Real Madrid’s win at Sevilla at the weekend was the first the tenants of the slightly rickety, always rousing arena had suffered at home in over a year.

That will be cherished as a sign of encouragement by Fiorentina, as they attempt to conquer the heat and ardour of Andalucia in the first leg of their Europa League semi-final against Sevilla.

Advice on how fierce can be the ambience of the Sanchez Pizjuan is near at hand. Joaquin Sanchez, the Fiorentina winger, comes from the region, and grew up as a footballer in Seville.

He will hear the most vigorous boos when the line-ups are announced because Sanchez was a Real Betis player, and a figurehead of Sevilla’s chief local rivals.

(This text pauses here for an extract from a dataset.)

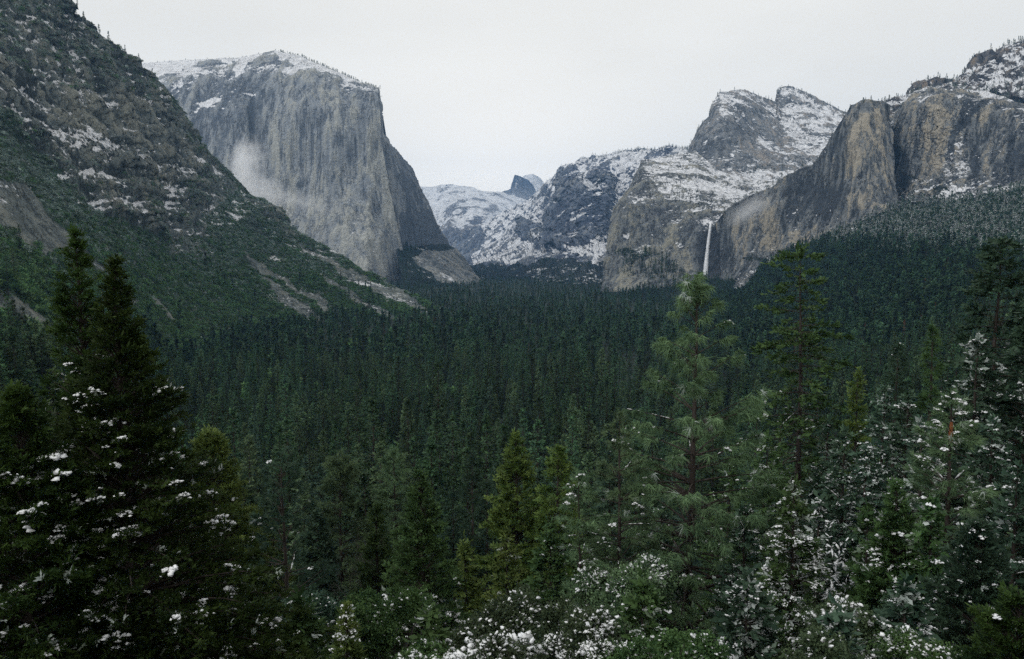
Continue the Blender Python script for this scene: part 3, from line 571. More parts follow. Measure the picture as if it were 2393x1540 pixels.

The 33-year-old Spaniard has since found a happy niche in the enterprising, skillful Fiorentina side.

Sanchez would be entitled to think he deserves a major final in the later phase of a career which soared in his teens but then took a detour away from the glories enjoyed by many of his Spanish contemporaries at World Cups and European championships.

Likewise Joaquin’s old friend, Jose Antonio Reyes, once a teenager commanding record fees, when he moved from the Sevilla he grew up with to Arsenal.

Reyes’s career has detoured many times, but finds himself at a place of contented maturity, at 31, regularly wearing the captain’s armband during his second spell with Sevilla.

The Europa League has been his regular compensation for an international career that started young and terminated too young. He has won it twice, with Atletico Madrid, in 2010, and with Sevilla last year.

The presence of Joaquin and Reyes, ball-players with a maverick streak, recommends Sevilla versus Fiorentina as a tie to relish.

The Italians have a panache about them under the coaching of Vicenzo Montella, and some useful extra pace up front since Mohamed Salah, the Egyptian, arrived on loan from Chelsea in January.

Fiorentina’s away record in Europe offers them hope; they are undefeated in their last 12 trips in continental competitions.

Possession of the trophy has added value this year, bringing guaranteed access to the group phase of the 2015/16 Uefa Champions League.

Intriguingly, none of the four semi-finalists have achieved that via their domestic league positions. Sevilla, and Napoli, who play Dnipro in their semi-final, are both one place off the last Champions League qualifying position in Primera Liga and Serie A respectively; Fiorentina are two places and 11 points shy.

Dnipro stand second in Ukraine, enough to gain a place in next season’s Champions League pre-qualifiers, but can still be overtaken.

So all four are playing not just for prestige, but for a huge potential future bounty, upwards of €40 million (Dh165m).